==== Provided records
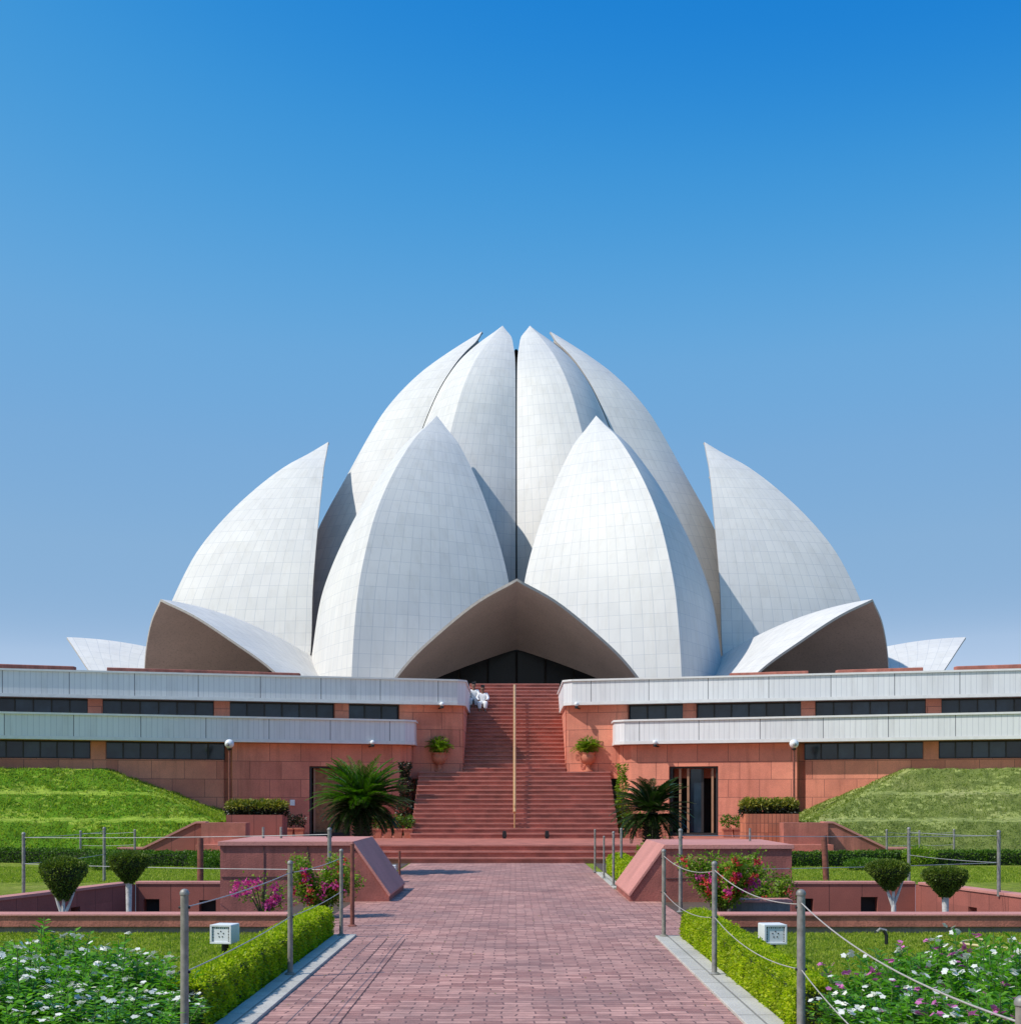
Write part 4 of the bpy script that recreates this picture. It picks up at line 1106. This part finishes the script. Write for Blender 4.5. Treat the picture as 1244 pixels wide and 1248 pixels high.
post('B1', 8.12, 23.4, .0, 1.05, .032, 'steel', 'grey lawn post behind the angled sunlit court wall', g2, foot=False)
post('B2', 7.6, 26.9, .0, 1.03, .032, 'steel', 'grey lawn post between the two sunlit goblet trees', g2, foot=False)
post('B3', 9.6, 36.0, .05, .75, .030, 'steel', 'pale slim post on the dull bank by the flank wall end', g2, foot=False)
post('B4', 10.5, 36.2, .05, .72, .026, 'steel', 'thin post on the dull bank, middle of three', g2, foot=False)
post('B5', 11.4, 36.2, .05, .75, .030, 'steel', 'slim post on the dull bank, farthest from the stairs', g2, foot=False)
post('B6', 6.12, 27.4, .0, .90, .062, 'rust', 'thick leaning rusty post behind the sunlit court', g2, tilt=-.05, foot=False, cap=False)
for x, y, hgt in ((-7.3, 34.9, .28), (-6.75, 34.9, .28)):
    pass
def short_post(x, y, lab):
    b = MB(); b.tube([(x, y, .93), (x, y, 1.14)], .022, 8); 
    tag(b.build('stub_post', 'steel'), lab, 'post', 'three stub posts on the parapet blocks')
short_post(-4.25, 23.6, 'pale stub post on the shaded parapet block, farther from the stairs'); short_post(-3.95, 23.6, 'pale stub post on the shaded parapet block, nearer the stairs')
b = MB(); b.tube([(3.98, 23.6, .89), (3.98, 23.6, 1.12)], .02, 8); tag(b.build('stub_post', 'steel'), 'dark stub post on the sunlit parapet block', 'post', 'three stub posts on the parapet blocks')

def rope(a, b_, fa, fb, sag, r, mat, label, group, name='barrier_rope'):
    xa, ya, za, ha, ta = POSTS[a]; xb, yb, zb, hb, tb = POSTS[b_]
    A = Vector((xa + (ta - xa) * fa, ya, za + ha * fa)); B = Vector((xb + (tb - xb) * fb, yb, zb + hb * fb))
    pts = [A.lerp(B, k / 16) - Vector((0, 0, sag * 4 * (k / 16) * (1 - k / 16))) for k in range(17)]
    m = MB(); m.tube(pts, r, 6); return tag(m.build(name, mat, smooth=True), label, 'rope', group)
gr = 'ropes between the path posts'
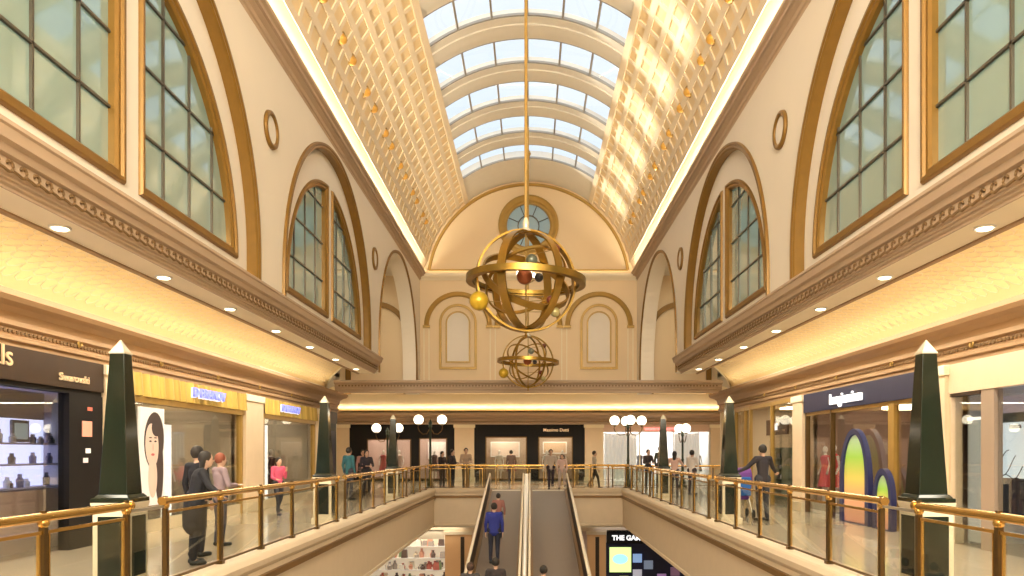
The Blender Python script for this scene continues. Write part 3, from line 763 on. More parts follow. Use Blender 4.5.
========
● What is asked: Give an exact reproduction of every line, leaving out any picture.

● Exercise response:
Write part 4 of the bpy script that recreates this picture. It picks up at line 1106. This part finishes the script. Write for Blender 4.5. Treat the picture as 1244 pixels wide and 1248 pixels high.
post('B1', 8.12, 23.4, .0, 1.05, .032, 'steel', 'grey lawn post behind the angled sunlit court wall', g2, foot=False)
post('B2', 7.6, 26.9, .0, 1.03, .032, 'steel', 'grey lawn post between the two sunlit goblet trees', g2, foot=False)
post('B3', 9.6, 36.0, .05, .75, .030, 'steel', 'pale slim post on the dull bank by the flank wall end', g2, foot=False)
post('B4', 10.5, 36.2, .05, .72, .026, 'steel', 'thin post on the dull bank, middle of three', g2, foot=False)
post('B5', 11.4, 36.2, .05, .75, .030, 'steel', 'slim post on the dull bank, farthest from the stairs', g2, foot=False)
post('B6', 6.12, 27.4, .0, .90, .062, 'rust', 'thick leaning rusty post behind the sunlit court', g2, tilt=-.05, foot=False, cap=False)
for x, y, hgt in ((-7.3, 34.9, .28), (-6.75, 34.9, .28)):
    pass
def short_post(x, y, lab):
    b = MB(); b.tube([(x, y, .93), (x, y, 1.14)], .022, 8); 
    tag(b.build('stub_post', 'steel'), lab, 'post', 'three stub posts on the parapet blocks')
short_post(-4.25, 23.6, 'pale stub post on the shaded parapet block, farther from the stairs'); short_post(-3.95, 23.6, 'pale stub post on the shaded parapet block, nearer the stairs')
b = MB(); b.tube([(3.98, 23.6, .89), (3.98, 23.6, 1.12)], .02, 8); tag(b.build('stub_post', 'steel'), 'dark stub post on the sunlit parapet block', 'post', 'three stub posts on the parapet blocks')

def rope(a, b_, fa, fb, sag, r, mat, label, group, name='barrier_rope'):
    xa, ya, za, ha, ta = POSTS[a]; xb, yb, zb, hb, tb = POSTS[b_]
    A = Vector((xa + (ta - xa) * fa, ya, za + ha * fa)); B = Vector((xb + (tb - xb) * fb, yb, zb + hb * fb))
    pts = [A.lerp(B, k / 16) - Vector((0, 0, sag * 4 * (k / 16) * (1 - k / 16))) for k in range(17)]
    m = MB(); m.tube(pts, r, 6); return tag(m.build(name, mat, smooth=True), label, 'rope', group)
gr = 'ropes between the path posts'
The Blender Python script for this scene continues. Write part 3, from line 763 on. More parts follow. Use Blender 4.5.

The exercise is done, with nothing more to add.